In its MPS policy review, the securities firm said the attempt by the RBZ should dissipate parallel market activities and move foreign currency trading into formal banking channels with a more transparent pricing mechanism.
“The effectiveness of a vibrant interbank foreign currency market and the sustainability of the new ZiG will be largely determined by the ability of the government to cut back on its deficit-financed expenditure activities.
“Our hope is that the valuable lessons learned in that period will be applied to ensuring that quasi-fiscal activities are not repeated and the ZiG will be able to hold its value,” the firm said.
It added that the second pillar to the success of this policy is ensuring that the export industries’ operating environment is conducive to competitive commercial enterprises.
However, the securities company said it believes that the MPS policy measures are a step in the right direction and that both fiscal and monetary authorities should maintain a strategy of mopping up excess ZiG liquidity and boosting the productive capacity of all export-related industries as critical priority areas.

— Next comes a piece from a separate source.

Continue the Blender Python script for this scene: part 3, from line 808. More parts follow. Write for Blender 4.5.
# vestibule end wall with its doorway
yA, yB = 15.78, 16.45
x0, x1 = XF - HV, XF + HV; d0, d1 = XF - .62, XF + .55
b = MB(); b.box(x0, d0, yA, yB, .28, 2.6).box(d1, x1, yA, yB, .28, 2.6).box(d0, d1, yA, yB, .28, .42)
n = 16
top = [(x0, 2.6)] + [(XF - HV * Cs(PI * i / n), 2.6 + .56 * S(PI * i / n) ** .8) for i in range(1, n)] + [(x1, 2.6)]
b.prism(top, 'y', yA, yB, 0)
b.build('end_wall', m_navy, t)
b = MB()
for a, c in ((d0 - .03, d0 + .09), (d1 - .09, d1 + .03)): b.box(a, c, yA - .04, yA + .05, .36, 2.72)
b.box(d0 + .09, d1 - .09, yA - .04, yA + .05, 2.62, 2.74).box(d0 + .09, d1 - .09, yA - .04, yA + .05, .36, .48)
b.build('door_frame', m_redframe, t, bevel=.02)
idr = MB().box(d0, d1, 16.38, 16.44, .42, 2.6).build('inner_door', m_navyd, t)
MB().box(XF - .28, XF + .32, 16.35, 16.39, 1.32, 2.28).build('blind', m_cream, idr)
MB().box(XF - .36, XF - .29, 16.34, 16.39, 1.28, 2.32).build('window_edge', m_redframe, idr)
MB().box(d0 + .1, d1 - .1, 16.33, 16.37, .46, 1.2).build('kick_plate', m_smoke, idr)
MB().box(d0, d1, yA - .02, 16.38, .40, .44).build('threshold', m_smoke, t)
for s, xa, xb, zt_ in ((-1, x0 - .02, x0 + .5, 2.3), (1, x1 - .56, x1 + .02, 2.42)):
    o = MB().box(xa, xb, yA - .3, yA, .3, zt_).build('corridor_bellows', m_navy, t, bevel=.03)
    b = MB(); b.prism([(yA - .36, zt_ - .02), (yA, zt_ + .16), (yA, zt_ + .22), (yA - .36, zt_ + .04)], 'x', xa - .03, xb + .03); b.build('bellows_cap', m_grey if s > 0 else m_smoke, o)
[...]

Zimbabwe National Chamber of Commerce (ZNCC) president, Mike Kamungeremu, said apart from just defending the local currency, most government fees should be collected in the local currency.
Turnall, a tile manufacturing company said the economic situation is expected to be unstable on the back of a poor agricultural season as a result of drought and declining commodity prices on the global market.
As a result, the group is working to return to the regional export market and is making a significant investment in new equipment and plants.
Datvest said the promulgation of Statutory Instrument 218 of 2023, which extended the multicurrency regime to 2030, fostered market confidence in pursuing USD medium-term transactions and investments, albeit limited due to general macroeconomic policy instability.
“In this regard, the fund expects this to translate to increased investor confidence and improved stock market performance. The shares on the Victoria Falls Exchange are expected to preserve value for unitholders,” the Exchange Traded Fund (ETF) said in its recent financials.
Meanwhile, Zimnat Asset Management Company, in its review of the 2024 MPS, said a stable local currency is crucial for enhancing export competitiveness and rebuilding foreign currency reserves, which act as an important economic shock absorber.
“However, it appears that the introduction of ZiG was fast tracked for the following reasons and according to our analysis, the reserve base of ZiG was lower than market expectations at US$285 million, or approximately 12 percent of the money supply,” reads the review report.
Zimnat also said ZiG’s foreign currency reserves only cover reserve money and not the total money supply, which could pose a challenge for full convertibility to foreign currency.
“There was a lack of sufficient awareness, education and training on the new currency for businesses and households, which could affect ZiG’s acceptability in the market.
“The conversion process may be complicated for the average person, making it difficult to understand the post-conversion values of ZWL balances in ZiG,” the asset management firm said.
It also highlighted that there are also uncertainties regarding the conversion of ZWL loans and fixed income investments that were contracted at higher interest rates due to hyperinflation, given the prescribed lower bank policy rate.
According to MPS, RBZ’s reserve asset holdings backing the Zig currency comprise US$100 million in cash and 2,522 kg of gold worth US$185 million to back the entire local currency component of reserve money.